Data section:

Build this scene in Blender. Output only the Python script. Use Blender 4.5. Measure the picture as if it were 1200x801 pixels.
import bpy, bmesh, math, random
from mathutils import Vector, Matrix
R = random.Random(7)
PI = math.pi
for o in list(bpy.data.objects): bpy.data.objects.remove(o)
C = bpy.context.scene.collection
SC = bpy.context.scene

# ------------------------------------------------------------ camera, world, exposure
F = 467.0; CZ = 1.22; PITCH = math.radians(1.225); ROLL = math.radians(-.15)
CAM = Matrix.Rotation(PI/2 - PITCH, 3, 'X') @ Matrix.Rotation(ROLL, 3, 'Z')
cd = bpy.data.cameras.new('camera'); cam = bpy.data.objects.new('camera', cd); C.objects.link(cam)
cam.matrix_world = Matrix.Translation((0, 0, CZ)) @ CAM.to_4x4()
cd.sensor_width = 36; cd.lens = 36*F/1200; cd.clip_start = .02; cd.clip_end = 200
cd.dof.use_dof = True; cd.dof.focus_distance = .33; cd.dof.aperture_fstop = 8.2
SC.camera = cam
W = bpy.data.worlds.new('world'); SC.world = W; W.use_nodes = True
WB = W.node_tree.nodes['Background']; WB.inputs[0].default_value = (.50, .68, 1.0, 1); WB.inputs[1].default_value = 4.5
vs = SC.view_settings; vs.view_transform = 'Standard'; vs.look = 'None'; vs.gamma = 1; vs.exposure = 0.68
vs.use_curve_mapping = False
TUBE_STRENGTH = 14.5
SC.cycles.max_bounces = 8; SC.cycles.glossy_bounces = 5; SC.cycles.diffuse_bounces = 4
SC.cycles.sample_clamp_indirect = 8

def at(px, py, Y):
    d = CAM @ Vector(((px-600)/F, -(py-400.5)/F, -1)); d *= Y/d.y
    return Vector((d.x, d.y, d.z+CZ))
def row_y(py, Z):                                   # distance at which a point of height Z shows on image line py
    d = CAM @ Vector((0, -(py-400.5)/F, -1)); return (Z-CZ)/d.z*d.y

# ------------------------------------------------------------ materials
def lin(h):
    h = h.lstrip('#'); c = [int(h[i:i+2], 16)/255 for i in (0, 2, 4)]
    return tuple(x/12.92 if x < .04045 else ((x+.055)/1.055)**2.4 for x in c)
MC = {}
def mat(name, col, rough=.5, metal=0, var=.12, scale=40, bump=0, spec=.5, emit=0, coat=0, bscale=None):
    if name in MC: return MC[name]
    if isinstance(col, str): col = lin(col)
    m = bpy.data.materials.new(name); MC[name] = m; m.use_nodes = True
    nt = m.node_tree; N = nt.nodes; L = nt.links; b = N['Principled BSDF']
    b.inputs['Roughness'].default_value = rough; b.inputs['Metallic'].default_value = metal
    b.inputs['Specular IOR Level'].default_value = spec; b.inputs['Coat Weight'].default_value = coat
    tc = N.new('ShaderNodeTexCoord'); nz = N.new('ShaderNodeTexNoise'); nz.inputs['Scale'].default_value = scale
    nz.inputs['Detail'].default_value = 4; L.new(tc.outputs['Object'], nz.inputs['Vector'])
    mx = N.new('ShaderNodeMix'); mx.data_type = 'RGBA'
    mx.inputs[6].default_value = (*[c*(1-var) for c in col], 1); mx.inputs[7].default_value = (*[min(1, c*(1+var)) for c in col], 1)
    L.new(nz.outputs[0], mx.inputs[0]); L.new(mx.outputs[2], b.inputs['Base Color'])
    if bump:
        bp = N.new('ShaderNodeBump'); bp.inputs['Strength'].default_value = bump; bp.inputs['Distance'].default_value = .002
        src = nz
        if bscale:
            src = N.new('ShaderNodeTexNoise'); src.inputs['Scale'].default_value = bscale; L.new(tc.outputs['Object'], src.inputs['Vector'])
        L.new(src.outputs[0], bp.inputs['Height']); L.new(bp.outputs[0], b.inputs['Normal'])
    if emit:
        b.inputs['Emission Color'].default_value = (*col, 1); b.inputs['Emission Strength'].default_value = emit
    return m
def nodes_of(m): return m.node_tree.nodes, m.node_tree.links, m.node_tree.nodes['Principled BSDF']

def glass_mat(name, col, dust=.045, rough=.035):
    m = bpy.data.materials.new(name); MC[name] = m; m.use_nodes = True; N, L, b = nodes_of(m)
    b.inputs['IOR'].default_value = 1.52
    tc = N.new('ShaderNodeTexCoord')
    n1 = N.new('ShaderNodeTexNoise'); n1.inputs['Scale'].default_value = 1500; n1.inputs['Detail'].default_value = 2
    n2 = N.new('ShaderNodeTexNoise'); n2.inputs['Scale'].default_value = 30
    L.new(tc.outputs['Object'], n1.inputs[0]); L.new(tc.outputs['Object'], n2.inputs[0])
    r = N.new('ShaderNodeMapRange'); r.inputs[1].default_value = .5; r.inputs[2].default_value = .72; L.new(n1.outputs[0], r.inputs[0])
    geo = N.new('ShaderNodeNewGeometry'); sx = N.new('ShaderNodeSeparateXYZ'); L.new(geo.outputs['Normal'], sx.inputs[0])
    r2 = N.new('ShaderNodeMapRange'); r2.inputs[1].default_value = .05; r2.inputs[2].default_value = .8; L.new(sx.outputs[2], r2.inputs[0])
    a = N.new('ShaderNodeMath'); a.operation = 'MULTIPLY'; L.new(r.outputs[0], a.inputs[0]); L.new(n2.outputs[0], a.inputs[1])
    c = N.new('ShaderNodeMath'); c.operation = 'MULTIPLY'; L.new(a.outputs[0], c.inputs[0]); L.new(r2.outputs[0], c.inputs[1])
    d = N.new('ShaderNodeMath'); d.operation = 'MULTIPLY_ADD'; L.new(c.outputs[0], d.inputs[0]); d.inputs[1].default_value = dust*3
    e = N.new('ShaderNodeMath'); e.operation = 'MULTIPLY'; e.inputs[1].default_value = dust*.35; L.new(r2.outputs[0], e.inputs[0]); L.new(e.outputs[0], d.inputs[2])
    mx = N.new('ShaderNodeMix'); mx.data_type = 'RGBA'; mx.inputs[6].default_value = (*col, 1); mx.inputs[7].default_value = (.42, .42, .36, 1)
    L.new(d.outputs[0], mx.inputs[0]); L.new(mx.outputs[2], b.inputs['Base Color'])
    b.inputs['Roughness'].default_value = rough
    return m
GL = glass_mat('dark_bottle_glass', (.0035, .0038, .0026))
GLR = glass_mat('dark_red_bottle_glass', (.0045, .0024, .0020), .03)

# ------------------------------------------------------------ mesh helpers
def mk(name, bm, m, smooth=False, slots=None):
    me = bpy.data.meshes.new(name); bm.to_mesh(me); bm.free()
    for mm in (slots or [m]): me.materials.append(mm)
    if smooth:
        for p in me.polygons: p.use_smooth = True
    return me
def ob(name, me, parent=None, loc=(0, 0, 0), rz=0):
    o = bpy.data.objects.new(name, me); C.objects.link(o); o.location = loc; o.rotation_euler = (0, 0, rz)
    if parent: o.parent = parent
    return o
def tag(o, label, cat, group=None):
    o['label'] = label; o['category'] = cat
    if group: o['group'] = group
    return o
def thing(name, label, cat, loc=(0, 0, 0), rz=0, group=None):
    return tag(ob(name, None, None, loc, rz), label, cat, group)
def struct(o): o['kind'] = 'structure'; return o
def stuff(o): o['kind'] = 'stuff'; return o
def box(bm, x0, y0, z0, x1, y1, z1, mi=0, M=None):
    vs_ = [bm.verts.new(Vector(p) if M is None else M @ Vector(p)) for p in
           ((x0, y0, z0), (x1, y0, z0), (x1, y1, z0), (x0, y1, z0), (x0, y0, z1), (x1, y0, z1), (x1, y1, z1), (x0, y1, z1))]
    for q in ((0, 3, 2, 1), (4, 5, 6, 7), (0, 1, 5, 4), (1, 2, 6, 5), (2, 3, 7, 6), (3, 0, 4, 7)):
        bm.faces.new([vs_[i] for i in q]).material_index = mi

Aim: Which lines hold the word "scene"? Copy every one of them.

Expected answer:
Build this scene in Blender. Output only the Python script. Use Blender 4.5. Measure the picture as if it were 1200x801 pixels.
C = bpy.context.scene.collection
SC = bpy.context.scene